Граждан, по-видимому, весьма заинтриговал довод Цицерона, описанный в
предыдущей статье.
В 56-м году до н.э. слушалось дело Луция Корнелия Бальба по поводу якобы незаконного получения им римского гражданства. Дело в том, что Бальб был не урождённым римлянином, а понаехавшим. Который, став римским гражданином, тем не менее, сохранил гражданство Гадеса. Обвинение настаивало на недопустимости такового, согласно римским законам.
Цицерон, защитник Бальба, привёл сокрушительный аргумент: у Рима есть договор с некоторыми государствами, запрещающий двойное гражданство этих стран и Рима. И это явным образом прописано в римских законах - вместе с перечнем таких стран. Таким образом, если явным образом оговорено исключение, запрещающее двойное гражданство, это означает, что в иных случаях действует правило, двойное гражданство допускающее. Поскольку Гадес в перечень исключений не входит, тем самым подтверждается, что Бальб получил гражданство в полном соответствии с правилами.
Уже строятся гипотезы, а не другое ли это, часом, правило использовал Цицерон. Мало ли, быть может, он совсем про другое хотел сказать? Только не осилил? Быть может, он имел в виду «что не запрещено, то разрешено» или что-то типа того? Такой, этот Цицерон, был путаник: всё никак не мог определиться в своей аргументации.
А то, быть может, Цицерон вообще какую-то херню спорол. Сам, так сказать, на собственном авторитете выехал, хотя в вопросе ни уха, ни рыла. Воспользовался, типа, численным преимуществом собственной кодлы и развёл доверчивых римлян на дешёвых понтах. Слава богу, нас не проведёшь!
В общем, у мыслящих граждан сразу же появились гипотезы с далеко идущими выводами.
Объясняю, что сказал Цицерон и почему.
В законах не должно содержаться фраз, не добавляющих дополнительного содержания. В частности, если закон применим к некоторому множеству случаев, то нет смысла отдельно излагать его ещё и для подмножества этого множества. Последнее содержания не добавляет, поэтому должно быть из свода законов выкинуто.
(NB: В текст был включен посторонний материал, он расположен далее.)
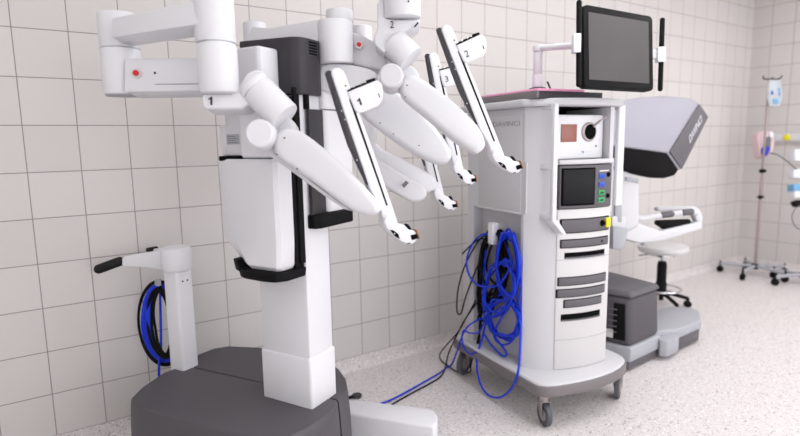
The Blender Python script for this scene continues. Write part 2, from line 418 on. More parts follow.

Если же для подмножества что-то всё-таки оговорено, то это означает, что для множества действует нечто иное, а подмножество является исключением из закона для множестве.
Например, правило: «в метро нельзя заходить лицам в дурнопахнущей одежде», - подразумевает, что в иной одежде заходить туда можно. А то, что разрешение заходить в метро одетым явным образом в правила не вписано, - следствие очевидности такового для составителей правил и для их читателей. Если в правила вписать вообще все разрешения и запреты в явном виде, то они займут цельную Ленинскую библиотеку и никто их прочитать не сможет. Отсюда мы выводим принцип: «оговорённое исключение означает, что вне исключения действует обратное».
Это, как бы кому-то не казалось, не есть парафраз «что не запрещено, то разрешено». Поскольку и для обратного тезиса: «что не разрешено, то запрещено», - оно тоже действует. Например, правило: «на территории стройки разрешается ходить только в каске», - не содержит в явном виде никакого запрета. Запрет на хождение по стройке без каски выводится нами ровно из той самой «цицероновой логики».
Мы, зачастую сами того не замечая, ровно по этой самой логике трактуем фразы. Нам понятно, что абсурдно бы звучало что-то типа: «в метро нельзя заходить в дурнопахнущей одежде и в другой одежде тоже нельзя», - или: «на территории стройки разрешается ходить только в каске, но и без неё тоже можно».
Оговоренное исключение, таким образом, оставляет нам на выбор всего два варианта: либо вне исключения действует обратное ему правило, либо исключение было вписано в закон по ошибке, поскольку его целиком поглощает более общее правило. Либо на стройке без каски нельзя, либо вообще про каску писать не надо, пишите просто: «на стройку вам нельзя» и всё.
Если в случае с Бальбом реализуется первый вариант, то Бальб, как не попавший под оговоренные исключения, получил гражданство законно. Если реализуется второй, и оговоренные исключения попали в свод законов по ошибке, то на них не могут ссылаться обвинители, они тогда должны показать тот более общий закон, который поглощает эти исключения. В этом суть аргумента Цицерона.